As with IBRC in Ireland, the court ordered the use of TAR. The Registrar was persuaded by the evidence of likely cost savings, and the corresponding lack of evidence that TAR might be less effective at identifying relevant documents than keyword searching.

Australia – TAR in a Construction Claim

Also in 2016, an Australian court endorsed the use of TAR in a matter specifically concerning a construction project.

McConnell Dowell v Santam & Ors concerned a claim that arose from the design and construction of a natural gas pipeline. Approximately 1.4 million potentially relevant documents were identified, which the court estimated would take a junior solicitor in excess of 10 years to review, even if just one minute was spent on each.

The court appointed a Special Referee to report on a more efficient method for reviewing the documents and endorsed the recommendation to use TAR.

Where next for TAR?

Cases concerning the approval or endorsement of TAR appear to have dried up since 2016, perhaps indicating that the critical mass of precedent has been reached for TAR to be considered a judicially accepted AI technology. In recognition, in late 2016 the Federal Court of Australia updated its Practice Note on ‘Technology and the Court’ Electronic Discovery to expressly encourage “using advanced analytics technologies (or other electronic discovery solutions) to assist in understanding key documents and minimising the document review process”.

The only apparent remaining difficulty the courts have expressed with TAR is, ironically, the level of human ability to properly use the tool.
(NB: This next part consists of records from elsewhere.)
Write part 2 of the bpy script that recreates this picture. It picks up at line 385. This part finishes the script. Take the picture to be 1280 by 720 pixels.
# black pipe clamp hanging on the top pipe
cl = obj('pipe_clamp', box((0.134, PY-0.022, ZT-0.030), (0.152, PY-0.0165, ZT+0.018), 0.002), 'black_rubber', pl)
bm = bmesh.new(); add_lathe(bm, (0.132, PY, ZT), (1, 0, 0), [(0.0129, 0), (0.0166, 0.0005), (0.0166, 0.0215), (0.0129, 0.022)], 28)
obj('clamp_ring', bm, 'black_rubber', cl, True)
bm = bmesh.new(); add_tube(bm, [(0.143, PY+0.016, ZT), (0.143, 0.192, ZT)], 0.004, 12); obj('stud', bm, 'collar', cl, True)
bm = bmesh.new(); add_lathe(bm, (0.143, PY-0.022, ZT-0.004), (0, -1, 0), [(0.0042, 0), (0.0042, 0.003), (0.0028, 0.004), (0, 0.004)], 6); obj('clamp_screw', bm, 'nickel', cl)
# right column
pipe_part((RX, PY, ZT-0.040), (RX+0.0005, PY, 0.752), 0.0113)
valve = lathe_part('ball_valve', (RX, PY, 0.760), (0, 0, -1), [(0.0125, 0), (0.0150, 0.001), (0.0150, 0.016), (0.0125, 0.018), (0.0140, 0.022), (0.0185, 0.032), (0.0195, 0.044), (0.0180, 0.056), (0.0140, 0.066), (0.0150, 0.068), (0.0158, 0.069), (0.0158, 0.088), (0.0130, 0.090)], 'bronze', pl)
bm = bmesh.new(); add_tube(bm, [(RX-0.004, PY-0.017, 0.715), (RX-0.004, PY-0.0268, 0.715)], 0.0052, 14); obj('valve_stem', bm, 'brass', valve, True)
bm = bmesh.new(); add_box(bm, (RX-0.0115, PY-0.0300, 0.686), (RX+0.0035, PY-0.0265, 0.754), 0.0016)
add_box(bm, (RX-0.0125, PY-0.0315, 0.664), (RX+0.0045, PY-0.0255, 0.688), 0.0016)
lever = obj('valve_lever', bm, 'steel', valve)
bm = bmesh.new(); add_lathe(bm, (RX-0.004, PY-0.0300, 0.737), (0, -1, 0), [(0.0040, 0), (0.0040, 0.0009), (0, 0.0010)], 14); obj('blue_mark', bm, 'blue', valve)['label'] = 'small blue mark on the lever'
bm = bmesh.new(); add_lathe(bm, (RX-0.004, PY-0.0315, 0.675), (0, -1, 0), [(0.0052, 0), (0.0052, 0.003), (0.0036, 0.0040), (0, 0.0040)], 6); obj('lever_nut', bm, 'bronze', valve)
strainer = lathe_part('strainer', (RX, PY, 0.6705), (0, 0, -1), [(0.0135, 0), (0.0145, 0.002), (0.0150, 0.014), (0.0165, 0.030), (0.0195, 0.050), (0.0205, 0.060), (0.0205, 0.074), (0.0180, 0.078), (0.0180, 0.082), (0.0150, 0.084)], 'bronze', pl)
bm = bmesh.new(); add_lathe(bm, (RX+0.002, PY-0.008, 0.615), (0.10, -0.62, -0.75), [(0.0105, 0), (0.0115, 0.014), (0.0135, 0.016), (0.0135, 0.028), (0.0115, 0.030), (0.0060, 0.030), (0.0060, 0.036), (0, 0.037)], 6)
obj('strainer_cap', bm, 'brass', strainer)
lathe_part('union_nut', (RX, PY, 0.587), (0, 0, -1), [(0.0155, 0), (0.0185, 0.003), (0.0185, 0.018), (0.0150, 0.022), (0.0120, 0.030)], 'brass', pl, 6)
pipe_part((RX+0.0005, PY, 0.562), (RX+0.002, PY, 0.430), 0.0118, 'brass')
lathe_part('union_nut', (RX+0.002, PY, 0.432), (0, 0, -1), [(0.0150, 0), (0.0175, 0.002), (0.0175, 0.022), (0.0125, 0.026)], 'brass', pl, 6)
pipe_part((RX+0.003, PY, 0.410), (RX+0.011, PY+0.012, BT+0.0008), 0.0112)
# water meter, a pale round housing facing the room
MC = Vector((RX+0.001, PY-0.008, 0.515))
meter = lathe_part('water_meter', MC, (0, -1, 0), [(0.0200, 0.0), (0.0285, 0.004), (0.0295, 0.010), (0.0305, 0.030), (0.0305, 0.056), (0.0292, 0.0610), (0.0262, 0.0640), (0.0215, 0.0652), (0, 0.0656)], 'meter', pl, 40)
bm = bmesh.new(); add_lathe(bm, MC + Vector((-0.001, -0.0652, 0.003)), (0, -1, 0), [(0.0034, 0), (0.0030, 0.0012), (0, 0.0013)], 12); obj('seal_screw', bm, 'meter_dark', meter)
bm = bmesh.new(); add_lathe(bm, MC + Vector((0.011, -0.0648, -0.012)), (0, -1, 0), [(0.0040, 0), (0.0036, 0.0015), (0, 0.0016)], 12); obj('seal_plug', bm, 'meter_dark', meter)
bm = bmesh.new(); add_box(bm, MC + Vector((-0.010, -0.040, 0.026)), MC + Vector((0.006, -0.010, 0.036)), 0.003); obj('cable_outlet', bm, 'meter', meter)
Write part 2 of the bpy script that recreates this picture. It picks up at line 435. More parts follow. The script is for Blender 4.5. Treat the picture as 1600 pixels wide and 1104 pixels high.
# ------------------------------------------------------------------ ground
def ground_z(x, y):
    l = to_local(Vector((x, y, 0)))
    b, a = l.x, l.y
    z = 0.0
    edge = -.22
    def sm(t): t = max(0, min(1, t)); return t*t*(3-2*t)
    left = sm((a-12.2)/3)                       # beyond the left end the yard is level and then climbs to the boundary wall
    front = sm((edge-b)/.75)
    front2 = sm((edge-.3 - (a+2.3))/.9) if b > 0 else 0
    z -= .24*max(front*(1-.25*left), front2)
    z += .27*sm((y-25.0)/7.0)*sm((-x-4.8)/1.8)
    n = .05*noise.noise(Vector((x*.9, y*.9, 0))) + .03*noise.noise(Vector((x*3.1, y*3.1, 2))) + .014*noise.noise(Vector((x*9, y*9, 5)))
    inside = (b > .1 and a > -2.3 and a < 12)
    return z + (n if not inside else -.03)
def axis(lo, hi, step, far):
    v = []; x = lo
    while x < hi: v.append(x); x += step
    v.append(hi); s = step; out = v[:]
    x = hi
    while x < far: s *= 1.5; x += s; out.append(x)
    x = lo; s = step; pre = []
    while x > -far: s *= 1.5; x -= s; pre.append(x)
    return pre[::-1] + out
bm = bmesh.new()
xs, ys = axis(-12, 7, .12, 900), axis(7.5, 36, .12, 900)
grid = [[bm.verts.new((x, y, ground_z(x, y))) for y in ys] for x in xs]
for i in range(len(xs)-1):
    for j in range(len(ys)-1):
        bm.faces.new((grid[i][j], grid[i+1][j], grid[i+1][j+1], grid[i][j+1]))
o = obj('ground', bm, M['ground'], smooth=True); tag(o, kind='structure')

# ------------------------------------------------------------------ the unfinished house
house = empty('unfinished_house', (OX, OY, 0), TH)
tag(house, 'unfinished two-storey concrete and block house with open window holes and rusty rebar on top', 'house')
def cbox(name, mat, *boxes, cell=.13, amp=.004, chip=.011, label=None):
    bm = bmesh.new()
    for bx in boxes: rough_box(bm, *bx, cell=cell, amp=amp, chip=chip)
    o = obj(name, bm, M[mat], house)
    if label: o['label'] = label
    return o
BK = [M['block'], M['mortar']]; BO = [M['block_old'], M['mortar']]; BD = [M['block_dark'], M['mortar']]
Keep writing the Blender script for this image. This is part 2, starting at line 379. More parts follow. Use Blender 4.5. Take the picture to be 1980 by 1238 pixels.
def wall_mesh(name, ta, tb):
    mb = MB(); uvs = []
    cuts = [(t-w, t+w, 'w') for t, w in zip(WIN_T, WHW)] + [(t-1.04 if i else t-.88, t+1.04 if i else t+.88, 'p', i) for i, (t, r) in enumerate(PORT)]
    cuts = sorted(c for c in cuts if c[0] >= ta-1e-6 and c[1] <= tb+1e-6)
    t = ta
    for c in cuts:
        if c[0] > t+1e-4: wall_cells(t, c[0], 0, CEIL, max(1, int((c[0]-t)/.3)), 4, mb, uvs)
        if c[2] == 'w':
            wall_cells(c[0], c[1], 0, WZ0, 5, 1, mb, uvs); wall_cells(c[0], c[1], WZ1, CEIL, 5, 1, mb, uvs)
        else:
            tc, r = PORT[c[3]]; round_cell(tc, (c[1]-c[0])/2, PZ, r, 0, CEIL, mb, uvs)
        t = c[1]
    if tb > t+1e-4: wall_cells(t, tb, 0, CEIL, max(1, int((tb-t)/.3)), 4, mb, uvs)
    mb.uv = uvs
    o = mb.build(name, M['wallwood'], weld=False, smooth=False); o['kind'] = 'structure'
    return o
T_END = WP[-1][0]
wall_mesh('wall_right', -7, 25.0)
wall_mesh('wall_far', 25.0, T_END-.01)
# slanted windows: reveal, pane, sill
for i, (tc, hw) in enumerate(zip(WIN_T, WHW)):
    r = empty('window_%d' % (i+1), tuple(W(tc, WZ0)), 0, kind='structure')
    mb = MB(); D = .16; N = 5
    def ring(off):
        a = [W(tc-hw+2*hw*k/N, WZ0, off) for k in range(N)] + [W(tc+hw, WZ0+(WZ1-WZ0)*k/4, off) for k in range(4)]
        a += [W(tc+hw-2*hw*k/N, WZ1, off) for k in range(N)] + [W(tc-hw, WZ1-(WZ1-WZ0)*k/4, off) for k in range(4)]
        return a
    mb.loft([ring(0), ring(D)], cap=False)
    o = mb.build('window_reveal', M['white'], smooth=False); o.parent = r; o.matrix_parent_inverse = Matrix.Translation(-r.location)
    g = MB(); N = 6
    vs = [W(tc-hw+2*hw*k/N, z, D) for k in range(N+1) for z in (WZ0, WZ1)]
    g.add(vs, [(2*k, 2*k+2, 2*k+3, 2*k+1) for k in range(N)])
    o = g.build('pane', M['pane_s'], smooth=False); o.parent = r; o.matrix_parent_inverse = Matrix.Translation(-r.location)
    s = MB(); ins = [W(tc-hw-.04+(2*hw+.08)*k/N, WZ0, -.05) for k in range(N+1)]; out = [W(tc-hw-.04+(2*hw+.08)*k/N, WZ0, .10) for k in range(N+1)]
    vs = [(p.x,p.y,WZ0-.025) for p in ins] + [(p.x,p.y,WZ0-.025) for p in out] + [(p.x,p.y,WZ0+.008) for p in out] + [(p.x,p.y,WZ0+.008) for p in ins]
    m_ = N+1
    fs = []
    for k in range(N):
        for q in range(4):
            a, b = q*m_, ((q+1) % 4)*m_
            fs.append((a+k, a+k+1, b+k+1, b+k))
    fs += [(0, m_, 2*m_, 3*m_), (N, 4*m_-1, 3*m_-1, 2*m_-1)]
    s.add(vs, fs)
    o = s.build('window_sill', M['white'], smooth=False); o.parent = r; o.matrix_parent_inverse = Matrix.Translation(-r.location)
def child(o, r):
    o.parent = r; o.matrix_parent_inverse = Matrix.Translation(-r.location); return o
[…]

In Triumph Controls v Primus before the UK’s Technology and Construction Court, for example, the parties were ordered to abandon TAR and switch back to a manual document review. In this case, the court held the view that the parties had failed to use the tool in a transparent and verifiable way.

However, given the number of cases evidencing the courts’ endorsement of TAR, across several jurisdictions, it now seems a matter of ‘when’ rather than ‘if’ common use of the technology will cascade down through dispute resolution and into claims practice. A likely by-product of BIM is that the quantity of data and documents generated by large construction projects is likely to continue to increase. In parallel, AI technology is rapidly evolving, which will make TAR more powerful and more economically accessible. As an indicator of the developing technology Grossman & Cormack have continued their research into the application of TAR, publishing further papers in 2014 and 2017 that continued to demonstrate TAR’s accuracy and reliability.

Finally, and given that the time-saving efficiency of TAR is widely accepted, a point made by Simon Waller in his book Analogosaurus - Avoiding Extinction in a World of Digital Business is particularly relevant when considering the use of TAR. Waller explains that using technology such as TAR to save time not only saves cost, but consequently allows professionals to spend that saved time doing valuable, creative, problem-solving work whilst the technology does the mundane. The quicker we can problem-solve, the quicker our clients benefit from cost and time savings.